Following a review of REUL by the previous government, the dashboard was first published in June 2022 and catalogued 2,417 individual pieces of REUL identified by UK government departments. Since then, additional REUL was identified, now amounting to 6,901 individual pieces. The dashboard was updated in January 2025 alongside the publication of the third Assimilated Law Parliamentary Report and remains a useful resource for tracking the ongoing status of assimilated law.

This Government is committed to creating a pro-business environment with a regulatory framework that supports innovation, economic growth, investment, and high-quality jobs. We will reform assimilated law, where desirable, to deliver that vision and support the Industrial Strategy. We will be guided by this Government’s national missions and wider priorities, including our work to reset UK relations with the devolved governments and the EU, and the milestones listed within the Prime Minister’s Plan for Change.

Background

REUL was a type of domestic law, created by the EU (Withdrawal) Act 2018 (EUWA) and came into effect at the end of the UK’s post-Brexit transition period (which ended on 31 December 2020). The primary objective of REUL was to provide legal continuity and certainty at the end of the transition period.

On 29 June 2023 the Retained EU Law (Revocation and Reform) Bill 2023 received Royal Assent. Under the ‘REUL Act’, REUL which had not been revoked by the end of 2023 became “assimilated law”. Unlike REUL, assimilated law is not interpreted in line with EU principles of interpretation; these were removed from domestic law by the REUL Act with effect from 1 January 2024.

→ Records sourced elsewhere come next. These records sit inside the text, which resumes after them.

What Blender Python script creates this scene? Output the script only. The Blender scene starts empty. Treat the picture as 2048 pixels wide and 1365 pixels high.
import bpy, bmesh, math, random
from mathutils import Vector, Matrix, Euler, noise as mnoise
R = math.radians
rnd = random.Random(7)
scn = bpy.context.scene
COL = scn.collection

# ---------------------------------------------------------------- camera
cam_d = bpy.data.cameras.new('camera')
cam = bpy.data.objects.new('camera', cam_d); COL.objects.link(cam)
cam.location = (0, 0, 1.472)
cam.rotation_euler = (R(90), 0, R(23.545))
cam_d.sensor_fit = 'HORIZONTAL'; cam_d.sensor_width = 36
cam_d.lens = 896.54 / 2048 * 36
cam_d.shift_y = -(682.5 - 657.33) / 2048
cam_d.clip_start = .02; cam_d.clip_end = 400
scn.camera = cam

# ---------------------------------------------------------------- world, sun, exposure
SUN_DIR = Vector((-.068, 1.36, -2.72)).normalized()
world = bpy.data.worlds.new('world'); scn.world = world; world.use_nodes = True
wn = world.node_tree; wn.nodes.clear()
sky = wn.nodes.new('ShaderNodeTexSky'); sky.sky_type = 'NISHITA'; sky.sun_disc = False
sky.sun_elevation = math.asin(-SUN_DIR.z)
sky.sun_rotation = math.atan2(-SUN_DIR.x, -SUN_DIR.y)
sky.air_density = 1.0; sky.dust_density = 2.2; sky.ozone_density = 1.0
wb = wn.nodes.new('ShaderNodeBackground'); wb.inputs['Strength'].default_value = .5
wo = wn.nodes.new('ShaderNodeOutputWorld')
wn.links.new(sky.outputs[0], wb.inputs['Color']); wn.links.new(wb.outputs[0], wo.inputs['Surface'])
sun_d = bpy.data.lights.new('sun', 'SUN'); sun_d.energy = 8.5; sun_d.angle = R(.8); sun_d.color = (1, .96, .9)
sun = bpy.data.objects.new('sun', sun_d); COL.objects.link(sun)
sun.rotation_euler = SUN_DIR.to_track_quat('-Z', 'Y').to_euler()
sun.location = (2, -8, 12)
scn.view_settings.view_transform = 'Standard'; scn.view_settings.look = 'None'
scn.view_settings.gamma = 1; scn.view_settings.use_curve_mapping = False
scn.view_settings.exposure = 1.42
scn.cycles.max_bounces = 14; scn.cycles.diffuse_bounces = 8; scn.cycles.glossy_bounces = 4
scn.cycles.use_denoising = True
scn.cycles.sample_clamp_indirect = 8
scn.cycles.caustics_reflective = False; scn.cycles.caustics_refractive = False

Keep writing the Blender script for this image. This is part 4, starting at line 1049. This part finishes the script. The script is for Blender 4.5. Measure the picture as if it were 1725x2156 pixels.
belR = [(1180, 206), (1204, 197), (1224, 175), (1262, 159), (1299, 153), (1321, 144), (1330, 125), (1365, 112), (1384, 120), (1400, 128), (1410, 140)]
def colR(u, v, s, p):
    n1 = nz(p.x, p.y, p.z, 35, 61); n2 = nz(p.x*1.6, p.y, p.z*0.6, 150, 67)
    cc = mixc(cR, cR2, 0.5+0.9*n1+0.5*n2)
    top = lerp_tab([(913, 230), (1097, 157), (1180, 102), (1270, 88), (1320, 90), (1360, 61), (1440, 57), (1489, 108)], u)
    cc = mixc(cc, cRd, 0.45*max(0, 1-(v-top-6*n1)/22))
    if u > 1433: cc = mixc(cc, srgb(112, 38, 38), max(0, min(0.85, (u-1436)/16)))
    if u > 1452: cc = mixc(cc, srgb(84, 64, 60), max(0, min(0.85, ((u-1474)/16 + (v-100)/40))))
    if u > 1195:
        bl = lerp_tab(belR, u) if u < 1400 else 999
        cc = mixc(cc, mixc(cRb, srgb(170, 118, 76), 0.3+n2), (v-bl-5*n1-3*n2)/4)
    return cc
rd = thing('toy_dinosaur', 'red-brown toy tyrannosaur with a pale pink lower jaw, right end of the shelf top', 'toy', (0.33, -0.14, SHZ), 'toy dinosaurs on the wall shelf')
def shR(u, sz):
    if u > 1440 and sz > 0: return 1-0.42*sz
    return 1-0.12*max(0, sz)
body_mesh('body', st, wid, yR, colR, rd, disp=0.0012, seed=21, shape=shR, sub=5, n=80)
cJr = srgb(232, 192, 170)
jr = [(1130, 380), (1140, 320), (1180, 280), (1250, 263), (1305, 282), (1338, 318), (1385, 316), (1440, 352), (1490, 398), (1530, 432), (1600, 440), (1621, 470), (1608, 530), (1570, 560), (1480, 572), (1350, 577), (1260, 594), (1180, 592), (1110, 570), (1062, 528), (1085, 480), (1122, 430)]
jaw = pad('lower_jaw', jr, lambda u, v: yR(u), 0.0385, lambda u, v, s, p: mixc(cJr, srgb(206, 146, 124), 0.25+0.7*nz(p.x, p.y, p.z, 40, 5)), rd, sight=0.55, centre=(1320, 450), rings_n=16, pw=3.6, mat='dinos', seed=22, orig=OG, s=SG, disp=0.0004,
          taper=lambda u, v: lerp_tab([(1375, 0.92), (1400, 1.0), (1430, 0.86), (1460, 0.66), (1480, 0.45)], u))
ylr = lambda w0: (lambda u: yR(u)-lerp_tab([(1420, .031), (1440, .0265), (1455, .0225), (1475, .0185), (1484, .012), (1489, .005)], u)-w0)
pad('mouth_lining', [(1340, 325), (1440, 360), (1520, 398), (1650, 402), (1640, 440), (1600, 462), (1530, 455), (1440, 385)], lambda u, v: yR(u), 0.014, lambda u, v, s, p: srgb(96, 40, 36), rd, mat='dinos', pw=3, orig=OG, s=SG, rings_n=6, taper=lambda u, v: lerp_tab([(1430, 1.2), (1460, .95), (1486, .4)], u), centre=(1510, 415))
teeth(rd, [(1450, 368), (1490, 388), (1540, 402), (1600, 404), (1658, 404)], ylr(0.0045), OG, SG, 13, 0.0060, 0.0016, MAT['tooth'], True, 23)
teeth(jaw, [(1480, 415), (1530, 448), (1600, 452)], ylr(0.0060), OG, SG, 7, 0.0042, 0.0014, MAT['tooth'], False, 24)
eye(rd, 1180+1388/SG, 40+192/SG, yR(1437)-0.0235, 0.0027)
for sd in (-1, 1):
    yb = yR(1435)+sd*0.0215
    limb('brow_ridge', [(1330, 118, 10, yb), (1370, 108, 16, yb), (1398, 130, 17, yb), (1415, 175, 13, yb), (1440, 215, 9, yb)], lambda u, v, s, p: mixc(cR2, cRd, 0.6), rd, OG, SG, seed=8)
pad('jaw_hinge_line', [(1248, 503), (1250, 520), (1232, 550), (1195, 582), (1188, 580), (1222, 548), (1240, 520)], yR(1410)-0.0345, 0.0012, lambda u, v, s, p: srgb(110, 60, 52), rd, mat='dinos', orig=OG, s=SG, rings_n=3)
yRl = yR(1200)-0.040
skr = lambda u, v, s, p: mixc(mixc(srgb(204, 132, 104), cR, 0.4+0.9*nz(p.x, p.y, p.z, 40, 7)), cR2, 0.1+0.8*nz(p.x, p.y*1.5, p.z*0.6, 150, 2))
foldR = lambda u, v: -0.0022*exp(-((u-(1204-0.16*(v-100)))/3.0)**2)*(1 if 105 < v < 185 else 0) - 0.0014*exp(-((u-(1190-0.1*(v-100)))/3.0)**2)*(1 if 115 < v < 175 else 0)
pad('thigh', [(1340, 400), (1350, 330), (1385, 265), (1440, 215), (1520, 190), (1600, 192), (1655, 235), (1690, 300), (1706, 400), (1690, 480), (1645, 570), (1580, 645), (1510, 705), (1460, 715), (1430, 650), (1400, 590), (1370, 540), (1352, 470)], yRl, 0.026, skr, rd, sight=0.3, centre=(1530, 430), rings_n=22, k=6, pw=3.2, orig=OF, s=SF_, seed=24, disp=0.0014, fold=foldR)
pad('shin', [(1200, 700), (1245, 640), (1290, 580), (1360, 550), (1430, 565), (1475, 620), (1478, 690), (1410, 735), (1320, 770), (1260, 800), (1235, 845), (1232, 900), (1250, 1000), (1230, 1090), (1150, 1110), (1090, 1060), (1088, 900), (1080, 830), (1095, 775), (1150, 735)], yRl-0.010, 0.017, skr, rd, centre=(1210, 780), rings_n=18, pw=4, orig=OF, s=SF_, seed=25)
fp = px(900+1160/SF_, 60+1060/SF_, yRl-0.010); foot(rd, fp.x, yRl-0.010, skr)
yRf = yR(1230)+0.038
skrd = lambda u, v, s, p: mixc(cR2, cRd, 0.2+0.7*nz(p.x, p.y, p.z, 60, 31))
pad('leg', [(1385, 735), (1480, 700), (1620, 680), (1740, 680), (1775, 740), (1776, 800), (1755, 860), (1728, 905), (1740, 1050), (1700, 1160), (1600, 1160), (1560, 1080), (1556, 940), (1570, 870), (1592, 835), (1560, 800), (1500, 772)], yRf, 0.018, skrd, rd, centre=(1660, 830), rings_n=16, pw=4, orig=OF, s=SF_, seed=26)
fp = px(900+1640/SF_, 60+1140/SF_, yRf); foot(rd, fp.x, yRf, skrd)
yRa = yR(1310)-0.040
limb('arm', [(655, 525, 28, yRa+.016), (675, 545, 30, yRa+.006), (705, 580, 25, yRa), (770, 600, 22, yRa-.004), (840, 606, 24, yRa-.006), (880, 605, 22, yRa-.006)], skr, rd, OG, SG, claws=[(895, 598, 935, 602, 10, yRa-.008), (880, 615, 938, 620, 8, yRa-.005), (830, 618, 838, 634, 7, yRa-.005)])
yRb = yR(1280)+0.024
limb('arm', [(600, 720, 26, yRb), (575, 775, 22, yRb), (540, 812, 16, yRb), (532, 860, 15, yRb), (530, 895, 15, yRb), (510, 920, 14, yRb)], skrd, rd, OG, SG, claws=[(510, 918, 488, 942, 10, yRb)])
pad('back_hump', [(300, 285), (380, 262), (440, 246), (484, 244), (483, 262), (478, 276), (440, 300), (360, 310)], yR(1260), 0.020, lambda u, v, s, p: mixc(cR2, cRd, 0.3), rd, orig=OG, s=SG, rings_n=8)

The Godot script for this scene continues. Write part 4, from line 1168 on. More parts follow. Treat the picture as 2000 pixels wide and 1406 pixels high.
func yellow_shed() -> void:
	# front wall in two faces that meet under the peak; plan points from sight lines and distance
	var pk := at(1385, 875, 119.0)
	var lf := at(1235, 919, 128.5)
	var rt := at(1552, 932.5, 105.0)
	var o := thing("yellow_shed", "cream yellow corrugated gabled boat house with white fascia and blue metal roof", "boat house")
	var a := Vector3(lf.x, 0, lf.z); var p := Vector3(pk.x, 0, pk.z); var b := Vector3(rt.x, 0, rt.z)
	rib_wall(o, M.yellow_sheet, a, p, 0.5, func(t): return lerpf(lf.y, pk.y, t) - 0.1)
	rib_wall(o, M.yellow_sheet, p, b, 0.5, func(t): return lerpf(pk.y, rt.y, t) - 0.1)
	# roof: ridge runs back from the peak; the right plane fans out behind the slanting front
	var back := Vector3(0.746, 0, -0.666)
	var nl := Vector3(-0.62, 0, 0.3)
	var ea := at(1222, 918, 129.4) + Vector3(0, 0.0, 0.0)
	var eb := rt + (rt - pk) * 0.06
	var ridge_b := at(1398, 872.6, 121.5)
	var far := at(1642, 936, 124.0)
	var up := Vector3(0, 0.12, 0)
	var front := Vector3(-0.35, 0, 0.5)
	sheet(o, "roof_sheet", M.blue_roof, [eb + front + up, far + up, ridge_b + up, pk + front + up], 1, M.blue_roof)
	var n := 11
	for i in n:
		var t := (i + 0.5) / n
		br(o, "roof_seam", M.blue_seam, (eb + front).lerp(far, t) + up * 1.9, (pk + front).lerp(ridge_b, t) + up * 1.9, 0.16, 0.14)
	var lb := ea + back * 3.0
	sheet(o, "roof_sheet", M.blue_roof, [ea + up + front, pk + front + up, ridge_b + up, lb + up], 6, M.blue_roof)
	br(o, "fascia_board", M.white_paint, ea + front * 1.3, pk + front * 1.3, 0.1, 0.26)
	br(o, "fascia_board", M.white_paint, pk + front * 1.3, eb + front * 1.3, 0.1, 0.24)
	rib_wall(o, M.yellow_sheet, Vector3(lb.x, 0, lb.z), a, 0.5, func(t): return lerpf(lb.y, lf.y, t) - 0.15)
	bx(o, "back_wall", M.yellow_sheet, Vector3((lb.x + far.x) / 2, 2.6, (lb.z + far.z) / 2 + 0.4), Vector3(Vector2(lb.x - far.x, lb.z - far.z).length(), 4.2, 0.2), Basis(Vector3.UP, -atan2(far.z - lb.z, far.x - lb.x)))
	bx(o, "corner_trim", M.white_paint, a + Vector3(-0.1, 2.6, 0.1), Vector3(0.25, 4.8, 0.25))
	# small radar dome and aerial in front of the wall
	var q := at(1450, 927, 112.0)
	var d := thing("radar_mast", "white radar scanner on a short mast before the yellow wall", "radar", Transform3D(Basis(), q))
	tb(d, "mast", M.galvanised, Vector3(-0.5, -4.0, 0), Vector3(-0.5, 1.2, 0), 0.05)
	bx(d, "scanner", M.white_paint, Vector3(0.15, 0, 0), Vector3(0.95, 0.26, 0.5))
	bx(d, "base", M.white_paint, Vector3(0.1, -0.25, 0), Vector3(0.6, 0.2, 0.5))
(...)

The dashboard was built using Observable via GitHub, with improved accessibility for all users. The dashboard now holds a total of 6,901 individual pieces of REUL, concentrated over 400 unique policy areas. New features may be added to the dashboard in due course.

Data Notes

The data set used to populate the dashboard is available to download at www.gov.uk/government/publications/retained-eu-law-dashboard.